There are a few other spots where there is cold air coming in along a stud. One of the worst is in the living room, on the north wall. Here you can see three pictures where the cold air comes in along the corner and the through the footer. This one is on the upper corner:
This one is right below the above picture:
And here is along the footer:
The corner looks like below in visible light:
Again, it is a complicated corner. These may also be addressable from outside, perhaps spraying foam up into the crack between the siding and the footer, or something like that. And there may also be some kind of hole or something. The electrician did install a small FM radio antenna and left the hole uncaulked, but I doubt that hole was enough (I caulked it shut anyway but after the thermal imaging test was done).
The other leaks are in the upstairs bathroom and bedrooms. The bathroom has a leak right in the center of the outside wall through the studs:

The studs here are kind of complicated, so it does not surprise  me that they may have missed it. On the other hand, it might be the old forced air duct in the middle of the picture. Maybe it is bridging to the outside. Here is a visible light picture of the same area:
We probably could have addressed this if I had received the thermal imaging before they started installing the drywall, but now of course it is too late.

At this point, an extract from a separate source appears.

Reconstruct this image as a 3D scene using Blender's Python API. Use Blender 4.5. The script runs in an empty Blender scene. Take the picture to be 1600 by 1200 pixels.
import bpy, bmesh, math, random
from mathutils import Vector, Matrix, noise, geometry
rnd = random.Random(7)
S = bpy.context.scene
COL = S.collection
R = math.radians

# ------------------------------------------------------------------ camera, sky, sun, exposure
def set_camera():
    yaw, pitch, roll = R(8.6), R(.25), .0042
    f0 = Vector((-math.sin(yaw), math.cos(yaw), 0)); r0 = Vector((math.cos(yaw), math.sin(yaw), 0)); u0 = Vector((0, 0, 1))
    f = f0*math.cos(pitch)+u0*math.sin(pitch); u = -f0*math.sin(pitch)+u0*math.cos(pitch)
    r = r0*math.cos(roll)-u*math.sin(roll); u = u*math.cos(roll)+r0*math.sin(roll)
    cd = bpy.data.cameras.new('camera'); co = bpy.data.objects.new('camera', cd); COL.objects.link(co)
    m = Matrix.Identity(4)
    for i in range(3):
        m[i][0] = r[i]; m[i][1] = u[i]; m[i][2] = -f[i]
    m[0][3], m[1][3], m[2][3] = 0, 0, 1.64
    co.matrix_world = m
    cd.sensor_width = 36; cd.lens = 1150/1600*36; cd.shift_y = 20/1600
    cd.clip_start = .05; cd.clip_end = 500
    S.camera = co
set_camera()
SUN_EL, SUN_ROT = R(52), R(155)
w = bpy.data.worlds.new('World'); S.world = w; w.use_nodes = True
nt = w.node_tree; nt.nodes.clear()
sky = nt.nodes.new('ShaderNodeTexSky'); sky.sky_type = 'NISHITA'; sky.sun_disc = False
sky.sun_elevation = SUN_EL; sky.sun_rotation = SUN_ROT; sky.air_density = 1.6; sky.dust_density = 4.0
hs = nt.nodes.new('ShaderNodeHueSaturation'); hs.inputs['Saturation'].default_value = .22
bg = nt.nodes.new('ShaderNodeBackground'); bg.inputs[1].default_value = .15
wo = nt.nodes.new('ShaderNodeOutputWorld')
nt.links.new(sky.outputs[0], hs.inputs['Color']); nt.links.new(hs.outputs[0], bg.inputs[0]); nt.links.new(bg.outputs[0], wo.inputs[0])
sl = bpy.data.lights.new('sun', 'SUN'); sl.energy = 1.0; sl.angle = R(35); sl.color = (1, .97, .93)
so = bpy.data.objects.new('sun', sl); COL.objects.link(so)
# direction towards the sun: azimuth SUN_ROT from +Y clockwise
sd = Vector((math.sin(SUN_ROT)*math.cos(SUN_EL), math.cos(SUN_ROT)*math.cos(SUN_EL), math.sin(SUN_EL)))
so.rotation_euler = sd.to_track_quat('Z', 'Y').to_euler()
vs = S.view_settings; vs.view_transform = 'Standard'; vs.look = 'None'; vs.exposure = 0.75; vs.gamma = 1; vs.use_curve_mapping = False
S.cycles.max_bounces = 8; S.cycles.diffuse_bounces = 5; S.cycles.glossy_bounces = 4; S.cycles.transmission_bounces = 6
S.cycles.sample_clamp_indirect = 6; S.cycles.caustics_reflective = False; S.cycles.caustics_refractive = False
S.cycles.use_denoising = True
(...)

There is also one on the ceiling in Bedroom1:
And the dormer corner on Bedroom2:
As well as two others, one in  Bedroom3 and Bedroom2. These are probably impossible to address now, since they involve the roof.

Overall, the thermal leaks we found were not all that serious, with the exception of the ones in the living room and the ones in the family room, which may be addressable from outside. I can't say I'm happy that we didn't get the opportunity to do this right, but I'm not prepared to rip out the drywall again. At this point, after living 9 months in the back bedroom and kitchen and 4 months of rain and cold walking between them, I'm eager to get back in my house.